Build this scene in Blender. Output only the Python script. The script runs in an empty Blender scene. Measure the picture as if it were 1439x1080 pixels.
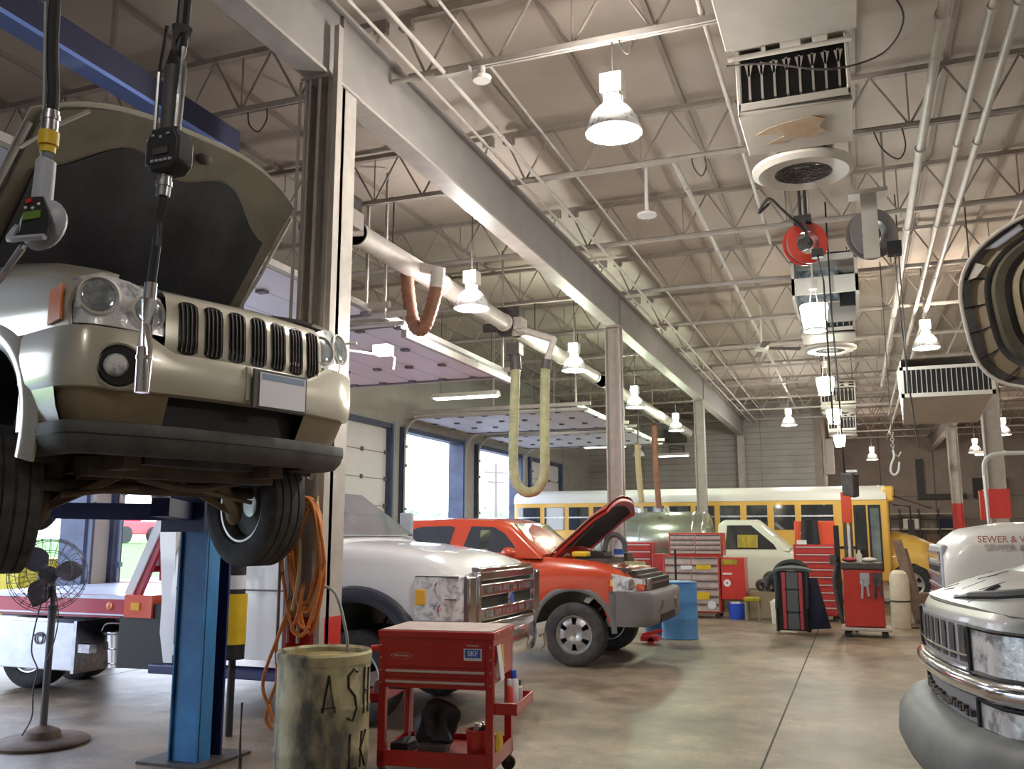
import bpy, bmesh, math, random
from mathutils import Vector, Matrix, Euler
random.seed(7)
SC = bpy.context.scene
COL = SC.collection
PI = math.pi
def R(a): return math.radians(a)

# ---------------------------------------------------------------- materials
MATS = {}
def mat(name, col, rough=.6, metal=0., col2=None, ns=4., amt=1., bump=0., emit=0., coat=0., alpha=1., spec=.5, contrast=(.35,.65), stretch=None):
    m = bpy.data.materials.new(name); m.use_nodes = True
    nt = m.node_tree; b = nt.nodes['Principled BSDF']
    b.inputs['Base Color'].default_value = (*col, 1)
    b.inputs['Roughness'].default_value = rough
    b.inputs['Metallic'].default_value = metal
    b.inputs['Specular IOR Level'].default_value = spec
    if coat: b.inputs['Coat Weight'].default_value = coat; b.inputs['Coat Roughness'].default_value = .05
    if alpha < 1: b.inputs['Alpha'].default_value = alpha
    if emit:
        b.inputs['Emission Color'].default_value = (*col, 1); b.inputs['Emission Strength'].default_value = emit
    if col2 is not None or bump:
        tc = nt.nodes.new('ShaderNodeTexCoord')
        src = tc.outputs['Object']
        if stretch:
            mp = nt.nodes.new('ShaderNodeMapping'); mp.inputs['Scale'].default_value = stretch
            nt.links.new(src, mp.inputs[0]); src = mp.outputs[0]
        n = nt.nodes.new('ShaderNodeTexNoise'); n.inputs['Scale'].default_value = ns; n.inputs['Detail'].default_value = 6; n.inputs['Roughness'].default_value = .6
        nt.links.new(src, n.inputs['Vector'])
        if col2 is not None:
            r = nt.nodes.new('ShaderNodeValToRGB')
            r.color_ramp.elements[0].position = contrast[0]; r.color_ramp.elements[1].position = contrast[1]
            r.color_ramp.elements[0].color = (*col, 1)
            r.color_ramp.elements[1].color = (*[col[i]*(1-amt)+col2[i]*amt for i in range(3)], 1)
            nt.links.new(n.outputs['Fac'], r.inputs['Fac']); nt.links.new(r.outputs['Color'], b.inputs['Base Color'])
        if bump:
            bp = nt.nodes.new('ShaderNodeBump'); bp.inputs['Strength'].default_value = bump; bp.inputs['Distance'].default_value = .02
            nt.links.new(n.outputs['Fac'], bp.inputs['Height']); nt.links.new(bp.outputs[0], b.inputs['Normal'])
    MATS[name] = m
    return m
def emat(name, col, s):
    m = bpy.data.materials.new(name); m.use_nodes = True
    nt = m.node_tree; nt.nodes.clear()
    e = nt.nodes.new('ShaderNodeEmission'); e.inputs[0].default_value = (*col, 1); e.inputs[1].default_value = s
    o = nt.nodes.new('ShaderNodeOutputMaterial'); nt.links.new(e.outputs[0], o.inputs[0]); MATS[name] = m

mat('cream_steel', (.50,.46,.42), .5, col2=(.36,.32,.29), ns=6, amt=.6)
mat('drawer_pale', (.50,.40,.37), .4, .2, col2=(.62,.55,.5), ns=9)
mat('girder_paint', (.34,.32,.31), .5, col2=(.27,.25,.24), ns=2.5, amt=.6)
mat('joist_paint', (.42,.37,.33), .55, col2=(.27,.23,.2), ns=5, amt=.7)
mat('deck', (.60,.53,.46), .6, col2=(.47,.41,.35), ns=.7, amt=.8, spec=.3)
mat('deck_rib', (.36,.31,.27), .6)
mat('pipe_white', (.62,.58,.53), .45, col2=(.45,.4,.36), ns=8, amt=.5)
mat('duct_metal', (.52,.49,.45), .42, .15, col2=(.4,.37,.33), ns=3, amt=.6)
mat('heater_white', (.66,.62,.56), .5, col2=(.56,.51,.44), ns=2.2, amt=.7)
mat('rust_stain', (.52,.34,.20), .7, col2=(.62,.5,.36), ns=7)
mat('black', (.012,.012,.014), .5)
mat('black_gloss', (.01,.01,.012), .12, coat=.5)
mat('dark_metal', (.06,.06,.065), .5, .3, col2=(.12,.1,.09), ns=12)
mat('rubber', (.022,.023,.026), .75, col2=(.05,.05,.052), ns=18, bump=.1)
mat('rubber_dusty', (.042,.04,.04), .8, col2=(.085,.08,.078), ns=10, bump=.1)
mat('wall_block', (.40,.38,.36), .8, col2=(.33,.31,.29), ns=1.5, amt=.8)
mat('wall_tan', (.34,.29,.26), .8, col2=(.25,.21,.19), ns=1.3, amt=.8)
mat('wall_dark', (.17,.15,.14), .8, col2=(.1,.09,.085), ns=1, amt=.8)
mat('door_panel', (.74,.72,.75), .5, col2=(.66,.64,.67), ns=1.2, amt=.7)
mat('door_seam', (.16,.15,.15), .6)
mat('jamb_blue', (.07,.09,.16), .45, col2=(.04,.05,.1), ns=3)
mat('jamb_light', (.25,.32,.45), .5)
mat('jeep_paint', (.63,.60,.50), .28, .25, col2=(.56,.53,.44), ns=1.5, amt=.5, coat=.6)
mat('jeep_under', (.30,.235,.14), .6, col2=(.2,.15,.095), ns=5, amt=.8)
mat('hood_frame', (.155,.14,.10), .5, .1, col2=(.10,.085,.06), ns=3, coat=.2)
mat('hood_pad', (.007,.007,.009), .7, col2=(.022,.022,.026), ns=3, bump=.4)
mat('black_plastic', (.055,.056,.06), .6, col2=(.12,.118,.115), ns=5, amt=.8, bump=.1)
mat('chrome', (.78,.78,.8), .12, 1.)
mat('chrome_rough', (.62,.62,.64), .28, 1., col2=(.4,.4,.42), ns=20)
mat('lamp_lens', (.34,.37,.42), .12, .15, col2=(.95,.96,.98), ns=13, coat=1., contrast=(.36,.52), bump=.3)
mat('lamp_dark', (.14,.20,.25), .1, .6, col2=(.65,.70,.74), ns=14, coat=1.)
mat('amber', (.85,.22,.04), .2, coat=1.)
mat('amber_yellow', (.95,.5,.06), .2, coat=1.)
mat('glass_dark', (.03,.035,.04), .05, coat=1., spec=.8)
mat('glass_green', (.20,.25,.17), .05, col2=(.35,.40,.2), ns=4, coat=1., spec=.8)
mat('glass_grey', (.22,.26,.27), .05, col2=(.12,.15,.16), ns=3, coat=1., spec=.8)
mat('ford_white', (.88,.88,.89), .25, coat=.8, col2=(.83,.83,.85), ns=1, amt=.6)
mat('flare_black', (.035,.04,.06), .3, coat=.3)
mat('red_truck', (.62,.075,.025), .25, coat=.9, col2=(.52,.055,.02), ns=1.2, amt=.6)
mat('cladding', (.17,.16,.165), .6, col2=(.22,.21,.2), ns=4, amt=.6)
mat('alloy', (.66,.66,.66), .3, .75, col2=(.5,.5,.5), ns=10)
mat('bed_deck', (.50,.53,.66), .4, .3, col2=(.62,.65,.75), ns=3)
mat('red_rail', (.48,.03,.06), .35, coat=.4)
mat('red_orange', (.75,.09,.03), .35, coat=.4)
mat('toolbox_steel', (.55,.57,.63), .3, .6, col2=(.68,.7,.75), ns=6)
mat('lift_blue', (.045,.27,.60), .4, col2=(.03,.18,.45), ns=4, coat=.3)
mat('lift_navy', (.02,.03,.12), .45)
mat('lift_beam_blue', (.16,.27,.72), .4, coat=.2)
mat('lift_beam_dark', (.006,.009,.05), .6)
mat('yellow', (.80,.55,.02), .45, col2=(.6,.4,.02), ns=8, amt=.6)
mat('white', (.78,.77,.75), .5)
mat('white_paint', (.72,.70,.66), .5, col2=(.6,.57,.5), ns=4, amt=.6)
mat('drum', (.50,.45,.27), .6, .1, col2=(.10,.10,.09), ns=4, bump=.15, contrast=(.44,.60), stretch=(1,1,.45))
mat('drum_blue', (.10,.14,.22), .6, .1, col2=(.26,.26,.24), ns=7)
mat('drum_inside', (.36,.28,.08), .7, col2=(.2,.15,.06), ns=6)
mat('marker', (.02,.018,.015), .7)
mat('cart_red', (.46,.022,.018), .35, coat=.35, col2=(.36,.015,.015), ns=3, amt=.6)
mat('cart_top', (.36,.27,.24), .6, col2=(.45,.36,.32), ns=9)
mat('silver_trim', (.62,.55,.54), .35, .4)
mat('sticker_blue', (.05,.13,.55), .4)
mat('sticker_white', (.75,.75,.8), .5)
mat('red_plain', (.60,.04,.03), .4, coat=.3)
mat('chest_red', (.55,.05,.04), .4, coat=.3, col2=(.42,.03,.03), ns=3)
mat('orange_hose', (.70,.24,.05), .5, col2=(.5,.15,.03), ns=8)
mat('tan_hose', (.45,.36,.2), .6)
mat('grey_cable', (.3,.32,.33), .6)
mat('blue_plastic', (.10,.30,.62), .45, col2=(.07,.22,.5), ns=4)
mat('blue_dark', (.02,.07,.16), .5)
mat('blue_bucket', (.03,.10,.65), .4)
mat('under_dark', (.085,.07,.055), .6, .2, col2=(.16,.12,.08), ns=6)
mat('bus_yellow', (.88,.52,.10), .35, coat=.4, col2=(.8,.46,.08), ns=1)
mat('bus_white', (.82,.80,.76), .4)
mat('tank_steel', (.62,.68,.58), .22, .85, col2=(.48,.52,.46), ns=1.2)
mat('pickup_white', (.74,.78,.66), .3, coat=.5)
mat('silver_truck', (.50,.50,.47), .35, .35, col2=(.42,.42,.40), ns=2, coat=.4)
mat('silver_grille', (.42,.43,.47), .4, .3)
mat('cab_red', (.60,.045,.03), .38, coat=.4, col2=(.5,.03,.02), ns=3)
mat('grey_rubber', (.20,.21,.21), .55, col2=(.13,.14,.14), ns=2.5, amt=.8)
mat('big_white', (.80,.79,.76), .35, coat=.4, col2=(.72,.71,.68), ns=1.5, amt=.6)
mat('letter_red', (.50,.22,.2), .6)
mat('cylinder_white', (.75,.68,.55), .5, col2=(.62,.55,.42), ns=4)
mat('rusty_brown', (.20,.13,.09), .7, col2=(.12,.08,.06), ns=8)
mat('brown_hose', (.30,.13,.07), .6, col2=(.2,.08,.045), ns=10)
mat('green_hose', (.42,.42,.22), .55, col2=(.30,.30,.16), ns=10)
mat('fan_grey', (.12,.12,.13), .5, .3)
mat('fan_blade', (.16,.15,.20), .5, .1)
mat('bag_black', (.02,.021,.025), .6)
mat('grey_pad', (.10,.115,.12), .7)
mat('pad_red', (.45,.05,.07), .6)
mat('seat_tan', (.3,.25,.17), .7)
mat('reel_red', (.55,.05,.03), .35, coat=.4)
mat('reel_grey', (.26,.24,.24), .45, .3)
mat('meter_grey', (.42,.44,.50), .45)
mat('lcd_green', (.14,.26,.04), .4)
mat('navy_cloth', (.02,.025,.06), .8)
mat('grass', (.12,.30,.06), .9, col2=(.20,.42,.10), ns=3)
mat('leaf', (.26,.38,.22), .9, col2=(.36,.46,.34), ns=2)  # paled: outdoor haze and overexposure put into the leaf colour
mat('asphalt', (.35,.35,.38), .9, col2=(.28,.28,.3), ns=2)
mat('pale_building', (.62,.68,.8), .8)
mat('far_red', (.75,.10,.12), .6)
mat('wood_pole', (.2,.16,.14), .8)
mat('yellow_olive', (.45,.36,.02), .5, col2=(.3,.25,.02), ns=3, stretch=(6,6,.5))
emat('tube_glow', (1.,.96,.85), 6)
emat('disc_white', (1.,.97,.88), 30)
emat('disc_green', (.85,1.,.75), 12)
emat('disc_warm', (1.,.85,.68), 14)
emat('cage_glow', (.93,1.,.96), 12)
emat('cage_glow_yellow', (1.,1.,.75), 8)

def concrete():
    m = bpy.data.materials.new('concrete_floor'); m.use_nodes = True
    nt = m.node_tree; b = nt.nodes['Principled BSDF']; N = nt.nodes.new; Lk = nt.links.new
    tc = N('ShaderNodeTexCoord')
    n1 = N('ShaderNodeTexNoise'); n1.inputs['Scale'].default_value = .55; n1.inputs['Detail'].default_value = 7; n1.inputs['Roughness'].default_value = .62
    n2 = N('ShaderNodeTexNoise'); n2.inputs['Scale'].default_value = 3.2; n2.inputs['Detail'].default_value = 8; n2.inputs['Roughness'].default_value = .7
    n3 = N('ShaderNodeTexNoise'); n3.inputs['Scale'].default_value = 30; n3.inputs['Detail'].default_value = 4
    for n in (n1,n2,n3): Lk(tc.outputs['Object'], n.inputs['Vector'])
    r1 = N('ShaderNodeValToRGB'); e = r1.color_ramp.elements
    e[0].position=.32; e[0].color=(.10,.08,.06,1); e[1].position=.64; e[1].color=(.40,.32,.235,1)
    e2 = r1.color_ramp.elements.new(.46); e2.color=(.25,.195,.135,1)
    Lk(n1.outputs['Fac'], r1.inputs['Fac'])
    r2 = N('ShaderNodeValToRGB'); e = r2.color_ramp.elements
    e[0].position=.34; e[0].color=(.34,.32,.30,1); e[1].position=.62; e[1].color=(1.1,1.08,1.05,1)
    Lk(n2.outputs['Fac'], r2.inputs['Fac'])
    mx = N('ShaderNodeMixRGB'); mx.blend_type='MULTIPLY'; mx.inputs[0].default_value=.75
    Lk(r1.outputs['Color'], mx.inputs[1]); Lk(r2.outputs['Color'], mx.inputs[2])
    r3 = N('ShaderNodeValToRGB'); e = r3.color_ramp.elements
    e[0].position=.35; e[0].color=(.75,.75,.75,1); e[1].position=.6; e[1].color=(1.05,1.05,1.05,1)
    Lk(n3.outputs['Fac'], r3.inputs['Fac'])
    m2 = N('ShaderNodeMixRGB'); m2.blend_type='MULTIPLY'; m2.inputs[0].default_value=.6
    Lk(mx.outputs[0], m2.inputs[1]); Lk(r3.outputs['Color'], m2.inputs[2])
    Lk(m2.outputs[0], b.inputs['Base Color'])
    rr = N('ShaderNodeMapRange'); rr.inputs['To Min'].default_value=.30; rr.inputs['To Max'].default_value=.62
    Lk(n2.outputs['Fac'], rr.inputs['Value']); Lk(rr.outputs[0], b.inputs['Roughness'])
    bp = N('ShaderNodeBump'); bp.inputs['Strength'].default_value=.12; bp.inputs['Distance'].default_value=.01
    Lk(n2.outputs['Fac'], bp.inputs['Height']); Lk(bp.outputs[0], b.inputs['Normal'])
    MATS['concrete'] = m
concrete()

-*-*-

- _Stated problem_: Please repeat exactly the data above from its first line to the line that contains "def R(a): return math.radians(a)", inclusive, and leave every picture out.

- _Response to this exercise_:
Build this scene in Blender. Output only the Python script. The script runs in an empty Blender scene. Measure the picture as if it were 1439x1080 pixels.
import bpy, bmesh, math, random
from mathutils import Vector, Matrix, Euler
random.seed(7)
SC = bpy.context.scene
COL = SC.collection
PI = math.pi
def R(a): return math.radians(a)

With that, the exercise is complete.